I would drill it with a backhoe. A 180 foot monopole is not very big and uplift/overturning is the main concern. For silty sands with the water table at 18 feet a buried spread footing would likely be more appropriate. With a rule of thumb of 25% in the ground the drilled foundation depth would be 45 feet. It seems to me that a driven pile would be more appropriate. However, if you are in a seismically active zone you have a problem below 18 feet with liquefaction.

Sorry to say that this is a dumb question where the solution is presented with the problem.

 

[MikeDB]

I must respectfully disagree with jdmm.
We typically dig with a backhoe and drill with an auger.
A 180' Monopole is HUGE.
The reactions at groundline are shear, axial compression and large moments. There is no uplift at all.
In 25 years I have never even heard of a 25% rule, nor would I consider using such a rule since the moment capacity is a function of the square of the embeded length.
I would only consider spread footers if it was a 3 or 4 legged tower.

 

[Focht3]

A spread footing (in silty fine sands) is not a good solution - the excavation would be over 60 feet wide / round. It isn't economical, and frequently the sites are only 75 to 100 feet square. That's not a lot of room for error.

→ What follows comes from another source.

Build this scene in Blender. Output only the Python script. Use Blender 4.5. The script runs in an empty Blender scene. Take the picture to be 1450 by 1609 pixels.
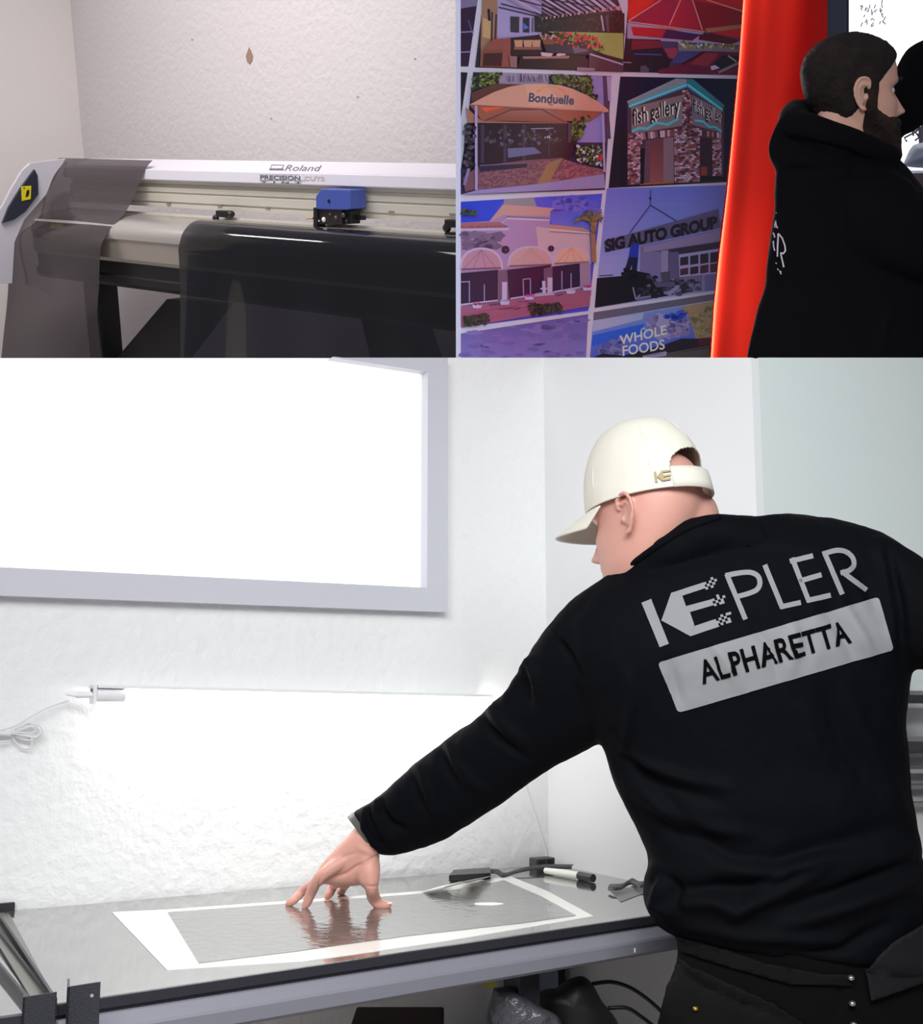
import bpy, bmesh, math, random
import numpy as np
from mathutils import Vector, Matrix, noise
from mathutils.bvhtree import BVHTree
random.seed(7); rng = np.random.default_rng(7)
scene = bpy.context.scene
COL = scene.collection

# ------------------------------------------------------------------ camera, world, lights
F = 1900.0; CX = 725.0; CY = 804.5; CAMZ = 1.30
PITCH = math.atan(280.5/F)
CAM = Vector((0, 0, CAMZ))
VF = Vector((0, math.cos(PITCH), math.sin(PITCH)))
VR = Vector((1, 0, 0)); VU = Vector((0, -math.sin(PITCH), math.cos(PITCH)))
cd = bpy.data.cameras.new('camera'); co = bpy.data.objects.new('camera', cd); COL.objects.link(co)
cd.sensor_fit = 'HORIZONTAL'; cd.sensor_width = 36; cd.lens = F/1450*36; cd.clip_start = .02; cd.clip_end = 100
co.location = CAM; co.rotation_euler = (math.pi/2+PITCH, 0, 0)
scene.camera = co
scene.view_settings.view_transform = 'Standard'; scene.view_settings.look = 'None'
scene.view_settings.gamma = 1; scene.view_settings.exposure = 0; scene.view_settings.use_curve_mapping = False

w = bpy.data.worlds.new('world'); scene.world = w; w.use_nodes = True
w.node_tree.nodes['Background'].inputs[0].default_value = (.86, .84, 1.0, 1)
w.node_tree.nodes['Background'].inputs[1].default_value = .20

def ray(x, y): return VF + VR*((x-CX)/F) + VU*((CY-y)/F)
def P(x, y, d): return CAM + ray(x, y)*d
def area(name, loc, aim, sx, sy, power, col=(1, 1, 1), spread=180):
    l = bpy.data.lights.new(name, 'AREA'); l.shape = 'RECTANGLE'; l.size = sx; l.size_y = sy
    l.energy = power; l.color = col; l.spread = math.radians(spread)
    o = bpy.data.objects.new(name, l); COL.objects.link(o); o.location = loc
    o.rotation_euler = (Vector(aim)-Vector(loc)).to_track_quat('-Z', 'Y').to_euler()
    return o
# area lights added above the work room, out of view, for bench and walls
area('added_overhead_light', (-.5, -.5, 2.75), (.1, 2.4, 1.05), 1.8, 1.0, 17.5, (1, 1, 1), 95)
area('added_overhead_light', (-.3, .7, 2.45), (-.25, .75, 0), 1.2, .6, 20, (1, 1, 1), 100)  # added to brighten the floor and bounce light under the bench
area('added_overhead_light', (.55, .2, 2.3), (.75, 2.5, 1.1), 1.0, .5, 12, (.93, 1, .98), 110)  # added to brighten the far right wall
# unseen area light added above the cutting plotter
area('added_plotter_light', P(-150, -950, 2.9), P(380, 380, 4.3), 1.6, .9, 27, (1, .955, .95), 110)

def lin(c):
    return tuple(((v/255)/12.92 if v/255 <= .04045 else ((v/255+.055)/1.055)**2.4) for v in c)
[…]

Truck-mounted drill rigs are feasible, although the sand would need to be cased or drilling fluid used to stabilize the hole (which adds a whole lot of other problems.) A driven pile could be used, but the connection would be problematic - it isn't done (around here, anyway) very often.

In the monopole business, 180 feet is huge. They are manufactured in 45 foot sections, then galvanized. (The galvanizer's vat is "only" 46 feet long.) The connection is a press fit to a dodecahedral shape; no weld or bolting. The overlap is typically two to three feet; you would need five sections - plus the foundation - to fabricate the structure. And you would need a crane capable of placing that last piece. Another big piece of equipment.

Regarding the 25% rule of thumb on embedment: these guidelines are more common that I care to admit. I've had to fight them a lot. The worst one is the 10% rule used by some electric utilities: a 65 foot long tangent structure would only get 6.5 feet of embedment. Not 7 feet - 6.5. Damn scary. As a result, 25% doesn't seem so bad to me - but the structure needs a proper design, not a rule of thumb.

MikeDB: I'm glad you've had 25+ years in the electric utility business and never heard of the __% rule. It seems to be a EE problem: I guess ignorance breeds bliss.

Cheers!

 

[1714217]

The N value from the SPT will by no means give enough information for you to arrive at value for the angle of internal friction of the silty sand. The percentage of silt will make a great different on the angle of internal friction. If you know thie percentage, you could use Zeevaert`s criteria and have a good idea of it's value, from here on, knowing tjhe depth of the water table, the N value can give an estimation of the weight of the material, which togheter with the internal friction will allow the calculation of the lateral resistance of the drilled shaft by any of the available methods.